If you were in search of an afternoon caffeine jolt on Tuesday, May 29, you noticed that Starbucks was closed. Over 8,000 Starbucks closed that day to conduct diversity training focused on racial bias. This followed a much-publicized incident in Philadelphia in which two African American men were arrested while waiting for a third before they made a purchase. The incident set off a firestorm of discussion and sparked several apologies and positive changes. (Find details at http://www.philly.com/philly/news/starbucks-philadelphia-arrests-black-controversy-boycott-timeline-20180419.html).

But back to the Diversity Training. Consulted on the construction of the Starbucks training was Bryan Stevenson, a noted lawyer and author of the book “Just Mercy.” Loyola was ahead of the curve on the importance of diversity discussions. Mr. Stevenson’s book was read across Loyola University Chicago two years ago and was given to all in-coming freshmen prior to their Opening Convocation. He was Loyola’s invited speaker at this Convocation and he began the conversation on racial bias that continues in classrooms in the Quinlan School of Business and across the university.

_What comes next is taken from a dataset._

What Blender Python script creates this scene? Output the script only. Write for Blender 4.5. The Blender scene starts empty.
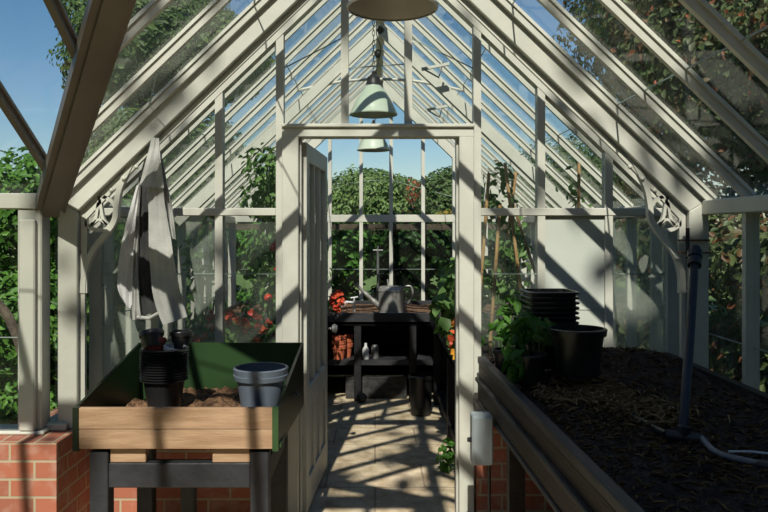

Our Jesuit approach to societal changes involves unhurried and thoughtful discussions of dynamic and unresolved issues. A laudable goal is to have ready strategies and tactics when confronted with such turbulence. All courses address this, but some have this as a focus. The required Business Ethics course is one. Multi-Cultural Marketing is a popular course in which students delve deeper into the thoughts, values and expectations of various minority subcultures. Taught by Dr. Geraldine Henderson, an expert in the area and author of “Consumer Equality: Race and the American Marketplace,” students are introduced to myriad groups that comprise the U.S. population. A noble outcome is to change the focus from suspicion to inclusion in all interactions – even in the simple act of getting a cup of coffee.